Over the next week we found two more newborn squirrels, same place. I've searched all over and can't find a nest, can't figure out how they got there or why, after living in our house for 10 years, we are seeing this happen now. It's raining baby squirrels. The old are choosing their place to die. There's a whole world at work I can't quite understand.
So what on earth does this have to do with Mark Chapter 2? This is where Jesus tells his adversaries that "no man putteth new wine into old bottles" or "seweth a piece of new cloth on an old garment." New things have to start fresh. The old dies and the new begins and makes its own way to become what it is fully meant to be.

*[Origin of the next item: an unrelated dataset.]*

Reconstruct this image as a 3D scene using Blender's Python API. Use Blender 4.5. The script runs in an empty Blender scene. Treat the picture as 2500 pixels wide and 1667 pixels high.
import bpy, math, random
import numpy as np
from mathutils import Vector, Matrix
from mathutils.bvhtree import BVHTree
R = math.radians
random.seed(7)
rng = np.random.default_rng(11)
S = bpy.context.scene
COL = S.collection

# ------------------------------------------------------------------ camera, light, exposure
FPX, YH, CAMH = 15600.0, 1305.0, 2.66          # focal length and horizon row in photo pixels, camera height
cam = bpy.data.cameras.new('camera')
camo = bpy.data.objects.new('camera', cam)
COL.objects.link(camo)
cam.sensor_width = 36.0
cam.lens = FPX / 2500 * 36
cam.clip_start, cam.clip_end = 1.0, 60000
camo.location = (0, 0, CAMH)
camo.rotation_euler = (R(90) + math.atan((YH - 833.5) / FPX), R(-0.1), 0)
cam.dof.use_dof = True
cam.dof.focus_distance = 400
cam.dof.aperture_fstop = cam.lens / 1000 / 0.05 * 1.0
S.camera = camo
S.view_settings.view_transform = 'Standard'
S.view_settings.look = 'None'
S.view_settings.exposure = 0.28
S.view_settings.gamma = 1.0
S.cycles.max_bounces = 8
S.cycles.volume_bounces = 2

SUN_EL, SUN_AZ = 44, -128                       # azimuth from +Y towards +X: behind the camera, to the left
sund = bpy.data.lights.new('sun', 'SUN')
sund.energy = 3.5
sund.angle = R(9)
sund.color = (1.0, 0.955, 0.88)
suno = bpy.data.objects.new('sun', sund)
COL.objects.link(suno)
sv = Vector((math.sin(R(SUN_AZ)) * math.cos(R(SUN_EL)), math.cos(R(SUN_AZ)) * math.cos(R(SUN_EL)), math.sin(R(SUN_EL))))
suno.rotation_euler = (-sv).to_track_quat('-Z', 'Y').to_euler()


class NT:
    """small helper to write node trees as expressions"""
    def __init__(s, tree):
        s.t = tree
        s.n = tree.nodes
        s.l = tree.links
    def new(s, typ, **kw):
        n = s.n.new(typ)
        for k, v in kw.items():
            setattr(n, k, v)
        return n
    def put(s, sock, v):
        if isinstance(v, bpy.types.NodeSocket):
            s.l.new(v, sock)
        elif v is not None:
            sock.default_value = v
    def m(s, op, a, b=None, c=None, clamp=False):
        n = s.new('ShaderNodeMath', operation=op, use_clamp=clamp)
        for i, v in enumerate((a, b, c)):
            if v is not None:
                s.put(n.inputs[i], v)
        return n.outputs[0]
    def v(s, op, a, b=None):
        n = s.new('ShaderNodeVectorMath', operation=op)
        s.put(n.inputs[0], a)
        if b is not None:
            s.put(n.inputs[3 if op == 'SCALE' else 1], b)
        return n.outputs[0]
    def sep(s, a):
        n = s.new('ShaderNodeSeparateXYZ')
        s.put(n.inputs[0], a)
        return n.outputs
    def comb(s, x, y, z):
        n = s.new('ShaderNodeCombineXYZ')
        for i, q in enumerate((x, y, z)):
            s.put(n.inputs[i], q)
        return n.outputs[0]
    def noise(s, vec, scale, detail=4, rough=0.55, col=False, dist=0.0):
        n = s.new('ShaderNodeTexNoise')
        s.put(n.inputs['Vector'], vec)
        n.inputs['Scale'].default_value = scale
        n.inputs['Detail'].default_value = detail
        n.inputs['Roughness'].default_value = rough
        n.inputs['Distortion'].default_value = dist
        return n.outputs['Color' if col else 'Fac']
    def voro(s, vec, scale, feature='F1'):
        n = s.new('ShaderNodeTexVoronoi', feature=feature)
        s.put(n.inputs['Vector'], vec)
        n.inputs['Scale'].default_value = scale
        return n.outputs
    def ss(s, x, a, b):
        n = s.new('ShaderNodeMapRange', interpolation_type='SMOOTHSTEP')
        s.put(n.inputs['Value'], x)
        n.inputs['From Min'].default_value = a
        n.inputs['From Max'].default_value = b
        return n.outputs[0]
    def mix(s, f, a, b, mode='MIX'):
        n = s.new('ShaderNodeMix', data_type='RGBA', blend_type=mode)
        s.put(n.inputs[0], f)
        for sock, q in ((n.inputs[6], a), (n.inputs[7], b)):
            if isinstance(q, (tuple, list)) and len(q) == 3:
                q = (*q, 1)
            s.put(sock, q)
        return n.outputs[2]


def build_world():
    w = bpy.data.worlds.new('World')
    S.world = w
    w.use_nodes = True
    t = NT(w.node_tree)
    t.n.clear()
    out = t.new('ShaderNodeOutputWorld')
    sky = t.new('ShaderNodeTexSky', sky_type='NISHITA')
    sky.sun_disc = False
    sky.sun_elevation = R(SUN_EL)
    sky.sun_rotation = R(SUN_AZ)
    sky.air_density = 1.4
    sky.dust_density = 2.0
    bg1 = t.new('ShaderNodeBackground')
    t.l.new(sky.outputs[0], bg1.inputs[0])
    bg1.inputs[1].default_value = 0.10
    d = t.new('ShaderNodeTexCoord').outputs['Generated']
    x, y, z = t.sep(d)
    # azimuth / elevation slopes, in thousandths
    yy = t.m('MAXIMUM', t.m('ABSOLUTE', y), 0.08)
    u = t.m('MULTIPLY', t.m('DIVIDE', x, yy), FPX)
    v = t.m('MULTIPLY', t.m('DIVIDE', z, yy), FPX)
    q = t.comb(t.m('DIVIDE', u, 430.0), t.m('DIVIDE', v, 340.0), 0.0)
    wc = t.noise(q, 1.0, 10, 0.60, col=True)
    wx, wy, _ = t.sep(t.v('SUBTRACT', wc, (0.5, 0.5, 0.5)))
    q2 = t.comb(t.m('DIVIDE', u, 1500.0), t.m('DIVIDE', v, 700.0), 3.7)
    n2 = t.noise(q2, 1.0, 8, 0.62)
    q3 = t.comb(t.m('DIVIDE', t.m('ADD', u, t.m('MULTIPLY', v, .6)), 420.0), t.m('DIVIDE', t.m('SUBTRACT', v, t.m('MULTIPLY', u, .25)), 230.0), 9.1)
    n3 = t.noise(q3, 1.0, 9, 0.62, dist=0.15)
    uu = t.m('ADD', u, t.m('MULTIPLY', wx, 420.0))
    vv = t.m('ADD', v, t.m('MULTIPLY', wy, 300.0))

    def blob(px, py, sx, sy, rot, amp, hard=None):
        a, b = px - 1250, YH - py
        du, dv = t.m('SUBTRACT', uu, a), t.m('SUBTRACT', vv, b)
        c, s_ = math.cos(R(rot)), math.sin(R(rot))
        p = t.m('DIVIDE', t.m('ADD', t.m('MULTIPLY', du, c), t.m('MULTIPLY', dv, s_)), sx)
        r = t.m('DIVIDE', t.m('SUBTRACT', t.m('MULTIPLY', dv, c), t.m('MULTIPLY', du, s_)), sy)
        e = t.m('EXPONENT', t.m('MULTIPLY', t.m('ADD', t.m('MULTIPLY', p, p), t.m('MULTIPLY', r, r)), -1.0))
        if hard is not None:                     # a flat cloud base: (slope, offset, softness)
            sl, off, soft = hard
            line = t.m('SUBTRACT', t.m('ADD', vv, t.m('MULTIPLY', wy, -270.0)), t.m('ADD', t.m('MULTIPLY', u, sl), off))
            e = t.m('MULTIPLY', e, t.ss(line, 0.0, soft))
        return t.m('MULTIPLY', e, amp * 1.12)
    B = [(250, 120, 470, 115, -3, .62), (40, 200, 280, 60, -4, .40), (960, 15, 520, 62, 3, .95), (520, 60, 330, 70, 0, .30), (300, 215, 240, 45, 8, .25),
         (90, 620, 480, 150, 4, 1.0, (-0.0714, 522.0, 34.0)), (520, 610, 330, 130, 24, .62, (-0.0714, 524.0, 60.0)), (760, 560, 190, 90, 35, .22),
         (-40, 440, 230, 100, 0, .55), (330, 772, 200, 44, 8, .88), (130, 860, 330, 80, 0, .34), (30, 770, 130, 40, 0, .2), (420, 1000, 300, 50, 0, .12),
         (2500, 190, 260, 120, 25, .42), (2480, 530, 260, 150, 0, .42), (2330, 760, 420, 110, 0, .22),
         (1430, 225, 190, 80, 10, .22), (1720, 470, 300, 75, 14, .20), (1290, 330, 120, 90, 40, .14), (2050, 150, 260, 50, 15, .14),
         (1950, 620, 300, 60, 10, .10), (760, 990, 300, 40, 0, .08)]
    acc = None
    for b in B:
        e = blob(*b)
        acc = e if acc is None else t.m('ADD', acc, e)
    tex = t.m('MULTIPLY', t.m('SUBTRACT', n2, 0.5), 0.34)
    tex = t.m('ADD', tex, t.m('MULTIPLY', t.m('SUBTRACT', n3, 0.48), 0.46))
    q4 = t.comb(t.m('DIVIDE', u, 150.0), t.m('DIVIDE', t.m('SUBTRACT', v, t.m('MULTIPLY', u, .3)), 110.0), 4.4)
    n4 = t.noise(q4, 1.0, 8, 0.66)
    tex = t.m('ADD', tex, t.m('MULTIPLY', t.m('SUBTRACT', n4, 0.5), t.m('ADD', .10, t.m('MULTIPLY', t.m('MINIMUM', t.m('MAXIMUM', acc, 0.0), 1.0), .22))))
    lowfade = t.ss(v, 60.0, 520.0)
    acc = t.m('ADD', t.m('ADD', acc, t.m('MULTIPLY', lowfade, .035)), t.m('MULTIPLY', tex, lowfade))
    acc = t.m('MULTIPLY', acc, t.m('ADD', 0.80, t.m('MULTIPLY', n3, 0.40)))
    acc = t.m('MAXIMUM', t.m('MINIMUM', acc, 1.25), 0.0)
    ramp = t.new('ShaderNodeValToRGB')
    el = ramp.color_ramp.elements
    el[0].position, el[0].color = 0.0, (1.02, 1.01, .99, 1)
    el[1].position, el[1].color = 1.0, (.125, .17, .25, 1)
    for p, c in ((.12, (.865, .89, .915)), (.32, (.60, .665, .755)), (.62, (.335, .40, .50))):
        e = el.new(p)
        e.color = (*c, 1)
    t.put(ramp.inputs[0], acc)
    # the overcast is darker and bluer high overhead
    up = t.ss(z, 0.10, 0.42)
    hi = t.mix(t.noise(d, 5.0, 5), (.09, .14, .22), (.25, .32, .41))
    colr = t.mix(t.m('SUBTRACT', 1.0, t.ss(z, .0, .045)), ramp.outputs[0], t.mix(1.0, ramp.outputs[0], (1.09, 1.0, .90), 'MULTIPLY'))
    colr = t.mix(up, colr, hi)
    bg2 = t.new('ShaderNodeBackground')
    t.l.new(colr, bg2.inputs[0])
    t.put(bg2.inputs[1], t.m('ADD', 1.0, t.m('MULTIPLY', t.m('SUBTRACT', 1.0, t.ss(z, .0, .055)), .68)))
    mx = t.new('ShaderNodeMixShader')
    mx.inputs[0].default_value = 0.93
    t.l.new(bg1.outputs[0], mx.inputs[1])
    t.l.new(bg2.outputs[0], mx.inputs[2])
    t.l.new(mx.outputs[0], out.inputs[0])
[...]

I guess that goes for the Mosaic Law and Jesus's gospel as much as it does for, say, the life cycles of small animals and even the way we, as humans, evolve. Not that we don't draw from the old. We always do. But what is new, what is born or re-born, has to live in its own way. As much as we try to rescue the old, revive it, it is determined to die. It's time.
I'm determined to appreciate the new. Birthdays always make me reflect on my life more, and that can be productive. Sure, it can be depressing when I look at the list of "101 Things to Do Before I Die" that I wrote when I was a teenager. Globe-trotting, as it turns out, is far more expensive than I'd realized. But I'm so glad I included things like "learn how to make strawberry shortcake from scratch," which is pretty do-able in a day.
I hope I keep introducing myself to the new, that I remain open, interested, malleable. That, when it's time, I let the old in me burrow its way into a place to die and let the new, as odd as it may seem at first, as gangly and vulnerable, find a place to thrive.
Europe in three weeks! Strawberry shortcake today.